Monday, September 28, 2020

Nature in the City, Part I: Tornado!

Living in the city, one can easily forget that no matter how much we think we are in control of our destinies, we all live under the forces of nature. Here are two posts about recent close encounters with Mother Nature, one terrifying, the other exhilarating. 

Chicago is one of those places that usually stays clear of nature's wrath. We're not near the ocean so we're spared the threat of hurricanes. Even though we are in the vicinity of a major fault line, The New Madrid Fault, the few earthquakes we get are generally too weak to notice. I slept through a recent quake and probably the most severe one in my life took place while I was riding the subway so while many friends felt the tremor, all I could feel was the normal vibrations of the train. 

Poor California not only has earthquakes to deal with but extreme draught conditions make much of that state vulnerable to wild fires such as those which are ravaging the Golden State as we speak. And the Gulf Coast constantly has to be on notice this time of year, hurricane season.

One thing we do get in this part of the country are tornadoes. I spent much of my childhood in fear of them, often being awoken in the middle of the night by air raid sirens which doubled as tornado warnings whenever a twister was spotted nearby, Fortunately we were always spared their wrath because those terrifying and unpredictable storms hardly ever make their way into the city and when they do their path of destruction is narrow. I have no idea why tornadoes typically avoid cities.
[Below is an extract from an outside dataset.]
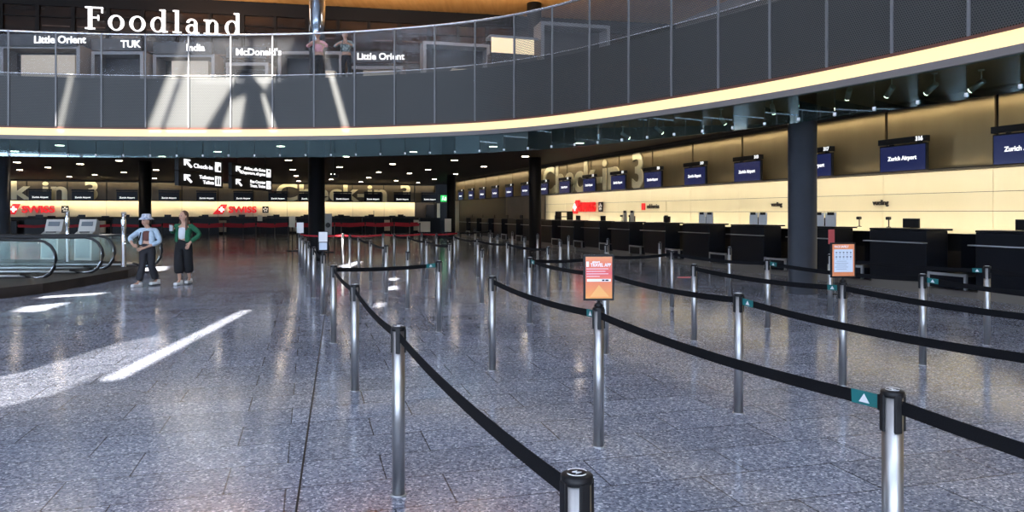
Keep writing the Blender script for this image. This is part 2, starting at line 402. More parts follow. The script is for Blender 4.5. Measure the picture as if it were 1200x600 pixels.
# dim partitions of the far desks, in recess beyond the cream panels
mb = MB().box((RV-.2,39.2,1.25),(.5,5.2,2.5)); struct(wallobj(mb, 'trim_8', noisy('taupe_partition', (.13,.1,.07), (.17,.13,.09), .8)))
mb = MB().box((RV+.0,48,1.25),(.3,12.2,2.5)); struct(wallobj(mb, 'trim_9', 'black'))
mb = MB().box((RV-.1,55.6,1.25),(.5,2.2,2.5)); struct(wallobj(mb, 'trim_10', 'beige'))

def area(name, loc, rot, sx, sy, power, col):
    L = bpy.data.lights.new(name, 'AREA'); L.shape = 'RECTANGLE'; L.size = sx; L.size_y = sy; L.energy = power; L.color = col
    o = bpy.data.objects.new(name, L); COL.objects.link(o); o.location = loc; o.rotation_euler = rot; return o
def wall_lamp(v, u, z, length, w, power, col, tilt, name, axis='u'):
    """long lamp: tilt 0 shines down, positive tilts towards the wall"""
    o = area(name, W(v,u,z), (0,0,0), w, length, power, col)
    if axis == 'u': o.matrix_world = Matrix.Translation(W(v,u,z)) @ Matrix.Rotation(A,4,'Z') @ Matrix.Rotation(-tilt,4,'Y')
    else: o.matrix_world = Matrix.Translation(W(v,u,z)) @ Matrix.Rotation(A+PI/2,4,'Z') @ Matrix.Rotation(-tilt,4,'Y')
    return o
WARM = (1,.84,.55)
wall_lamp(13.42, 16, 2.49, 40, .05, 165, (1,.88,.68), .7, 'cove_lamp')
wall_lamp(13.5, 16, 1.2, 40, .05, 150, (1,.88,.68), PI-.9, 'cream_wall_fill')  # added lamp, evens the light on the cream panels from below
wall_lamp(13.80, 26, 3.93, 60, .05, 210, (1,.86,.62), .2, 'cove_lamp')

# airline marks on the cream wall
def wall_text(s, size, m, v, u, z, name='lettering', depth=.03, parent=None, **k):
    o = text(s, size, m, name, parent, W(v,u,z), (PI/2,0,A-PI/2), depth, **k); return o
def x2u(x, v):
    k = (x-600)/F; Y = v/(k*CA+SA); return -k*Y*SA+Y*CA
for x in (1033, 911):
    o = wall_text('vueling', .17, 'seam', RV-.03, x2u(x,RV), 1.84, 'airline_sign', .02, bold=.004)
    tag(o, 'small dark vueling wordmark on the cream wall %s' % ('right of the big front column' if x > 1000 else 'just left of the big front column'), 'sign', 'airline wordmarks')
def swiss(loc, rz, sc_, label, alliance=True):
    r = empty('airline_sign', loc, rz, label=label, cat='sign', group='red SWISS signs')
    # tail fin: leaning parallelogram with a white cross
    fin = MB().prism([(-1.95,-.33),(-1.30,-.33),(-.98,.36),(-1.38,.36)], -.05, .03, M4=Matrix.Rotation(PI/2,4,'X')).build('tail_fin', 'red', r)
    c = (-1.36,-.04,.0)
    MB().box(c,(.36,.02,.11)).box(c,(.11,.02,.36)).build('cross', 'text', fin, (0,-.045,0))
    text('SWISS', .62, 'red', 'lettering', r, (.02,-.02,-.02), (PI/2,0,0), .1, bold=.018, sx=1.13)
    if alliance:
        q = MB().box((1.55,0,0),(.42,.04,.46)).build('alliance_badge', 'black', r)
        mb = MB()
        for i in range(5):
            a = PI/2+i*2*PI/5; b = a+.45
            mb.prism([(.05*math.cos(a-.5),.05*math.sin(a-.5)),(.17*math.cos(a-.25),.17*math.sin(a-.25)),(.17*math.cos(b),.17*math.sin(b)),(.06*math.cos(b),.06*math.sin(b))], .02, .03, M4=Matrix.Translation((1.55,0,0)) @ Matrix.Rotation(PI/2,4,'X'))
        mb.build('star_mark', 'paper', q)
    r.scale = (sc_,)*3
    return r
swiss(W(RV-.12, x2u(691,RV), 1.86), A-PI/2, .92, 'red SWISS sign with tail fin on the cream wall behind the right desks')
r = empty('airline_sign', W(RV-.02, x2u(764,RV), 1.84), A-PI/2, label='edelweiss sign with small red mark on the cream right wall', cat='sign')
MB().box((0,0,0),(2.2,.02,.36)).build('sign_panel', 'beige', r)
MB().box((-.58,-.03,0),(.26,.03,.26)).build('red_mark', 'red', r)
text('edelweiss', .24, 'seam', 'lettering', r, (.17,-.03,0), (PI/2,0,0), .02, bold=.004)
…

My guess is that it's simply a matter of the luck of the draw, cities take up only a small part of the entire land mass of the country so the chances of a city being hit by a tornado is far less than everywhere else that is not a city. But that doesn't explain why some places seem to get more than their share of them, Plainfield, Illinois, a distant suburb of Chicago being an example.  

Anyway, our luck ran out last month when a tornado ripped through our neighborhood. Not only that, the storm's path ran directly along Jarvis, the street that dead ends into our building, then continues east to the lake. 

That morning I was a little excited because they predicted severe storms were heading our way. I guess I was just looking forward to a little something to break the monotony of quarantine. Besides I like storms, that is to say the ones we usually get in this area which involve thunder and lightning, a lot of rain, and this being Chicago, some wind. The storms we usually get are seldom accompanied by any destruction worth noting. 

I had to do some grocery shopping so I headed to the store earlier than I normally would have in hopes of beating the storm. As I headed back to my car with the groceries the sky looked ominous. The phone rang and I could see it was my daughter calling. As soon as I answered, a downpour started. Then came a sudden gust of wind. I couldn't hear her and as I was getting drenched and the wind was blowing everything all over the place,  I told her I'd call her back. At that point I was a little annoyed as I assumed she was calling to ask me to get her something from the store which I had just left. 

What I was experiencing, unpleasant as it was, didn't seem to me at all unusual. After I got in the car, I called my daughter back. She was frantic. "Get inside immediately" she told me. Foolishly I asked her why. It took several interrupted telephone conversations to put the pieces together, 

It turned out that she, my wife and my son, along with our cat, had left the apartment and were in the lobby of our building with several of our neighbors. Before departing, they saw trees bending in ways they shouldn't, small objects swirling about in a large circle, and a sickly green color in the sky. The whole nine yards.

"Holy shit..." I thought to myself, "...a tornado". By the time my daughter got a hold of me, the worst of it was over for them, they were just worried about me. They didn't need to because even though I was only a half mile away to the west, the twister was headed east toward the lake.  

Our building, a massive late 1920's luxury apartment building was unscathed by the storm, as were most of the buildings in our neighborhood. As you can see by the photograph, most of the damage was suffered to cars parked underneath trees that were uprooted by the storm. 

My first struggle was trying to get home as several streets were completely blocked by the fallen trees. But as I said, the path of destruction with these beasts is usually pretty narrow, and once I got back on the major through street, I was able to find alternate streets that were untouched. 

The other struggle not too surprisingly is that our electricity went out. The electric company told us we could expect to be without power for about five days. So much for most of the food I had just bought. 

Fortunately it didn't come to that and in the middle of our second dark night while we were all fast asleep, all the lights came on. 

Surveying the damage in the subsequent days, sure enough, street after street all the uprooted trees and squashed cars were within a swath probably no wider than the length of a football field. 

Given all the damage, it's a blessing that there were no serious injuries. Just lots of of survival stories which no doubt will get more and more harrowing as time goes on. 

Except for me that is as once again, I completely missed it.